*Problem to solve*
Each line of the material must be repeated precisely, with the pictures left out.

BEGIN Stored data

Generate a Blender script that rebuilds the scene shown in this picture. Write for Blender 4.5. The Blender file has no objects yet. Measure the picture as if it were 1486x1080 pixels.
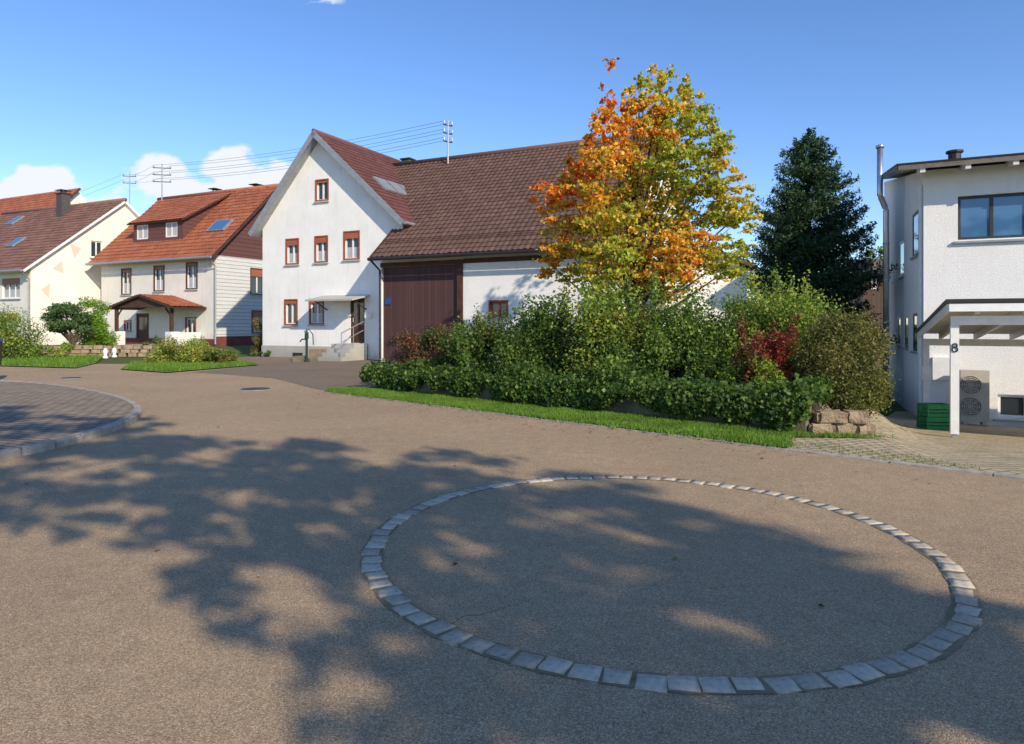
import bpy, bmesh, math, random
import numpy as np
from mathutils import Vector, geometry, noise
random.seed(7); rng=np.random.default_rng(7)
D=bpy.data; S=bpy.context.scene; COL=S.collection
R=math.radians
# ------------------------------------------------------------ camera
FP=990.0; HZ=470.0; CH=1.6
cam=D.cameras.new('camera'); co=D.objects.new('camera',cam); COL.objects.link(co); S.camera=co
cam.sensor_width=36; cam.lens=FP/1486*36; cam.shift_y=-70/1486; cam.clip_end=5000; cam.clip_start=.05
co.location=(0,0,CH); co.rotation_euler=(R(90),0,0)
def at(px,py,Y): return Vector(((px-743)/FP*Y, Y, CH-(py-HZ)/FP*Y))
def gp(px,py):
    Y=FP*CH/(py-HZ); return ((px-743)/FP*Y, Y)
# ------------------------------------------------------------ light
SE=R(28); SH=Vector((.55,-.835)).normalized()
sd=Vector((SH.x*math.cos(SE),SH.y*math.cos(SE),math.sin(SE)))
sl=D.lights.new('sun','SUN'); sl.energy=5.0; sl.angle=R(.6); sl.color=(1,.88,.70)
so=D.objects.new('sun',sl); COL.objects.link(so); so.rotation_euler=sd.to_track_quat('Z','Y').to_euler(); so.location=(0,-10,30)
W=D.worlds.new('World'); S.world=W; W.use_nodes=True
nt=W.node_tree; N=nt.nodes; L=nt.links; N.clear()
def nd(nt,typ,**k):
    n=nt.nodes.new(typ)
    for a,b in k.items(): setattr(n,a,b)
    return n
def mth(nt,op,a,b=None,c=None,clamp=False):
    n=nt.nodes.new('ShaderNodeMath'); n.operation=op; n.use_clamp=clamp
    for i,v in enumerate((a,b,c)):
        if v is None: continue
        if isinstance(v,(int,float)): n.inputs[i].default_value=v
        else: nt.links.new(v,n.inputs[i])
    return n.outputs[0]
out=nd(nt,'ShaderNodeOutputWorld'); bg=nd(nt,'ShaderNodeBackground'); bg.inputs[1].default_value=.15
sky=nd(nt,'ShaderNodeTexSky'); sky.sky_type='NISHITA'; sky.sun_disc=False; sky.sun_elevation=SE; sky.sun_rotation=math.atan2(SH.x,SH.y)
sky.air_density=1.0; sky.dust_density=.1; sky.ozone_density=3; sky.altitude=600
tc=nd(nt,'ShaderNodeTexCoord'); sp=nd(nt,'ShaderNodeSeparateXYZ'); L.new(tc.outputs['Generated'],sp.inputs[0])
yy=mth(nt,'MAXIMUM',sp.outputs[1],.05)
qx=mth(nt,'DIVIDE',sp.outputs[0],yy); qz=mth(nt,'DIVIDE',sp.outputs[2],yy)
cb=nd(nt,'ShaderNodeCombineXYZ'); L.new(qx,cb.inputs[0]); L.new(mth(nt,'MULTIPLY',qz,1.5),cb.inputs[1])
nz=nd(nt,'ShaderNodeTexNoise'); nz.inputs['Scale'].default_value=17; nz.inputs['Detail'].default_value=9; nz.inputs['Roughness'].default_value=.58
L.new(cb.outputs[0],nz.inputs['Vector'])
tot=None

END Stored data

*Solution below*
Generate a Blender script that rebuilds the scene shown in this picture. Write for Blender 4.5. The Blender file has no objects yet. Measure the picture as if it were 1486x1080 pixels.
import bpy, bmesh, math, random
import numpy as np
from mathutils import Vector, geometry, noise
random.seed(7); rng=np.random.default_rng(7)
D=bpy.data; S=bpy.context.scene; COL=S.collection
R=math.radians
# ------------------------------------------------------------ camera
FP=990.0; HZ=470.0; CH=1.6
cam=D.cameras.new('camera'); co=D.objects.new('camera',cam); COL.objects.link(co); S.camera=co
cam.sensor_width=36; cam.lens=FP/1486*36; cam.shift_y=-70/1486; cam.clip_end=5000; cam.clip_start=.05
co.location=(0,0,CH); co.rotation_euler=(R(90),0,0)
def at(px,py,Y): return Vector(((px-743)/FP*Y, Y, CH-(py-HZ)/FP*Y))
def gp(px,py):
    Y=FP*CH/(py-HZ); return ((px-743)/FP*Y, Y)
# ------------------------------------------------------------ light
SE=R(28); SH=Vector((.55,-.835)).normalized()
sd=Vector((SH.x*math.cos(SE),SH.y*math.cos(SE),math.sin(SE)))
sl=D.lights.new('sun','SUN'); sl.energy=5.0; sl.angle=R(.6); sl.color=(1,.88,.70)
so=D.objects.new('sun',sl); COL.objects.link(so); so.rotation_euler=sd.to_track_quat('Z','Y').to_euler(); so.location=(0,-10,30)
W=D.worlds.new('World'); S.world=W; W.use_nodes=True
nt=W.node_tree; N=nt.nodes; L=nt.links; N.clear()
def nd(nt,typ,**k):
    n=nt.nodes.new(typ)
    for a,b in k.items(): setattr(n,a,b)
    return n
def mth(nt,op,a,b=None,c=None,clamp=False):
    n=nt.nodes.new('ShaderNodeMath'); n.operation=op; n.use_clamp=clamp
    for i,v in enumerate((a,b,c)):
        if v is None: continue
        if isinstance(v,(int,float)): n.inputs[i].default_value=v
        else: nt.links.new(v,n.inputs[i])
    return n.outputs[0]
out=nd(nt,'ShaderNodeOutputWorld'); bg=nd(nt,'ShaderNodeBackground'); bg.inputs[1].default_value=.15
sky=nd(nt,'ShaderNodeTexSky'); sky.sky_type='NISHITA'; sky.sun_disc=False; sky.sun_elevation=SE; sky.sun_rotation=math.atan2(SH.x,SH.y)
sky.air_density=1.0; sky.dust_density=.1; sky.ozone_density=3; sky.altitude=600
tc=nd(nt,'ShaderNodeTexCoord'); sp=nd(nt,'ShaderNodeSeparateXYZ'); L.new(tc.outputs['Generated'],sp.inputs[0])
yy=mth(nt,'MAXIMUM',sp.outputs[1],.05)
qx=mth(nt,'DIVIDE',sp.outputs[0],yy); qz=mth(nt,'DIVIDE',sp.outputs[2],yy)
cb=nd(nt,'ShaderNodeCombineXYZ'); L.new(qx,cb.inputs[0]); L.new(mth(nt,'MULTIPLY',qz,1.5),cb.inputs[1])
nz=nd(nt,'ShaderNodeTexNoise'); nz.inputs['Scale'].default_value=17; nz.inputs['Detail'].default_value=9; nz.inputs['Roughness'].default_value=.58
L.new(cb.outputs[0],nz.inputs['Vector'])
tot=None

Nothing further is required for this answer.